AGNBoost: A Machine Learning Approach to AGN Identification with JWST/NIRCam+MIRI Colors and Photometry

Abstract

We present AGNBoost, a machine learning framework utilizing XGBoostLSS to identify AGN and estimate redshifts from JWST NIRCam and MIRI photometry. AGNBoost constructs 66 input features from 7 NIRCam and 4 MIRI bands to predict the fraction of mid-IR 3--30\,μm emission attributable to an AGN power law (fracAGN) and photometric redshift.

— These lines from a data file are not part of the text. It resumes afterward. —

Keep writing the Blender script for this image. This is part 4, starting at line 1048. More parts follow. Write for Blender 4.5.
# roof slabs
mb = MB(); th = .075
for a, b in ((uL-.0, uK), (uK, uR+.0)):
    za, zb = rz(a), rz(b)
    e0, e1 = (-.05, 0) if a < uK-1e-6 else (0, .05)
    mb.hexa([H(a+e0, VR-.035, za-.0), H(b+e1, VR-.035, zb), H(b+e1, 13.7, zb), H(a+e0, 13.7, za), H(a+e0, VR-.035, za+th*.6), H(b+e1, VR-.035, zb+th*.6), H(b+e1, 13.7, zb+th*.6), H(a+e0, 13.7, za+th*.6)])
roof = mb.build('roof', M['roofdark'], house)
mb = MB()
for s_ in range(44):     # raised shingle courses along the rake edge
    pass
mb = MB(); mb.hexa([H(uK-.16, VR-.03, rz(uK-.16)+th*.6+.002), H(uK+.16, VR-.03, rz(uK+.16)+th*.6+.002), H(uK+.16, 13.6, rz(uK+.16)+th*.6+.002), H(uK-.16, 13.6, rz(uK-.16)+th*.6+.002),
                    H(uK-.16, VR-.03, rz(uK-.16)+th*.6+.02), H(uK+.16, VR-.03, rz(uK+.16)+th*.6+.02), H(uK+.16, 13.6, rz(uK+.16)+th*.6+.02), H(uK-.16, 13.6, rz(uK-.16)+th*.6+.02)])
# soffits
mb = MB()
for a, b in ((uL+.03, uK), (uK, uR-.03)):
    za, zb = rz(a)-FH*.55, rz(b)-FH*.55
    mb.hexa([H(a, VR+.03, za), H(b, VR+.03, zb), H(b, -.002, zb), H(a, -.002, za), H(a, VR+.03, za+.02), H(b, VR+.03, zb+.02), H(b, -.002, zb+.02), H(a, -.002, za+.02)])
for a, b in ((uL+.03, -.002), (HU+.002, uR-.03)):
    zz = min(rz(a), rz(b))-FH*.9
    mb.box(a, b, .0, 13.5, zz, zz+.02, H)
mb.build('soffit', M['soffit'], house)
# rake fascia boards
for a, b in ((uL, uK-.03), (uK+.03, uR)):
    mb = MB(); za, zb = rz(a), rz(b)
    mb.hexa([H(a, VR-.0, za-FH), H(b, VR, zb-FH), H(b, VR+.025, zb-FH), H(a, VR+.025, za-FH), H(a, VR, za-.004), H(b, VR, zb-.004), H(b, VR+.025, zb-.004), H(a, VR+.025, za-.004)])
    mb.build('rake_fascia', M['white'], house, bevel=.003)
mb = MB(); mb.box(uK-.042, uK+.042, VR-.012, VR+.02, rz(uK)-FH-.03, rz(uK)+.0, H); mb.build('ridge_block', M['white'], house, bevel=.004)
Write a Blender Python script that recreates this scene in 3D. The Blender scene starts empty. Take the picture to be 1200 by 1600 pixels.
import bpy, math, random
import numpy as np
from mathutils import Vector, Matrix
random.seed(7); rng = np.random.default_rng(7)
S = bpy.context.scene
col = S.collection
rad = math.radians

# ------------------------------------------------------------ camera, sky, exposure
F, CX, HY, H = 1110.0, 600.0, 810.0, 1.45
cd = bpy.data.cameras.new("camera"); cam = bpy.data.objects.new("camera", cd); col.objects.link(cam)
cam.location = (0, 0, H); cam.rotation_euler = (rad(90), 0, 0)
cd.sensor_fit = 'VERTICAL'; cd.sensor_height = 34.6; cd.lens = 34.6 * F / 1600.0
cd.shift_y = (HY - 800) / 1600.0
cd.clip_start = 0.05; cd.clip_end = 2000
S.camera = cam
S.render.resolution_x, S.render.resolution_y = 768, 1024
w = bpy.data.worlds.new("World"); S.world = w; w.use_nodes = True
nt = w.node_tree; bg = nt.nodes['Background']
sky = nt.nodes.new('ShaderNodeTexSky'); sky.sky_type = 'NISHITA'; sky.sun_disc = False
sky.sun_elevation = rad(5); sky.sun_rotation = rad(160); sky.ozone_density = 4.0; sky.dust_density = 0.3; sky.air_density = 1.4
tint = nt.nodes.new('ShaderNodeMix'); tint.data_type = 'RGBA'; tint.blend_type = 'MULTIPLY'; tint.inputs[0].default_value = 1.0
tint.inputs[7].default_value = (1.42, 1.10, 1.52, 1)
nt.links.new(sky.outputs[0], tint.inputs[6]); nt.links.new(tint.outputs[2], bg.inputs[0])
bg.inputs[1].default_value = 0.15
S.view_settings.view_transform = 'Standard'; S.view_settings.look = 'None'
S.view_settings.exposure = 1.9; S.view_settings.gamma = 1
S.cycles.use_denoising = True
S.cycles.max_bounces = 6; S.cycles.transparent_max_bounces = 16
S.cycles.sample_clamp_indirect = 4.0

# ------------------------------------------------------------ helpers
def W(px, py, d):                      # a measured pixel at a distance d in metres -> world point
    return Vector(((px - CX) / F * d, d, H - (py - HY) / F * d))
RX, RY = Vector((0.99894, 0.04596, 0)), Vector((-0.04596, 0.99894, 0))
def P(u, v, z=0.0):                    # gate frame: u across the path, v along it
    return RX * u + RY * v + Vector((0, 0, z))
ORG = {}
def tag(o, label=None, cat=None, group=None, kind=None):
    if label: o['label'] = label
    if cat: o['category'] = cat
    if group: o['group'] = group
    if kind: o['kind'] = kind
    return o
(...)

Each model is trained on 106 simulated galaxies from CIGALE. Models are tested on mock CIGALE galaxies, an independent set of empirically-derived templates, and 748 observations from the JWST MIRI EGS Galaxy and AGN (MEGA) survey. On idealized noise-free mock CIGALE galaxies, AGNBoost achieves 15\% outlier fractions of 1.63\% (fracAGN) and 0.15\% (redshift), with σRMSE = 0.045 for fracAGN and σNMAD = 0.004 for redshift. When realistic photometric uncertainties are introduced, performance remains robust with median predictions on the 1:1 relation, though outlier fractions increase to 4.38\% and 3.35\%, respectively. On the independent template set, AGNBoost identifies 92.6\% of AGN candidates with fracAGN > 0.3 and 100\% with fracAGN > 0.5, demonstrating generalization beyond the training distribution. On MEGA galaxies with spectroscopic redshifts, AGNBoost achieves σNMAD = 0.056 and 19.79\% outliers. AGNBoost fracAGN estimates broadly agree with CIGALE fitting (σRMSE = 0.178, 11.96\% outliers). The flexible framework allows straightforward incorporation of additional photometric bands and re-training for other variables. AGNBoost's computational efficiency makes it well-suited for wide-sky surveys requiring rapid AGN identification and redshift estimation.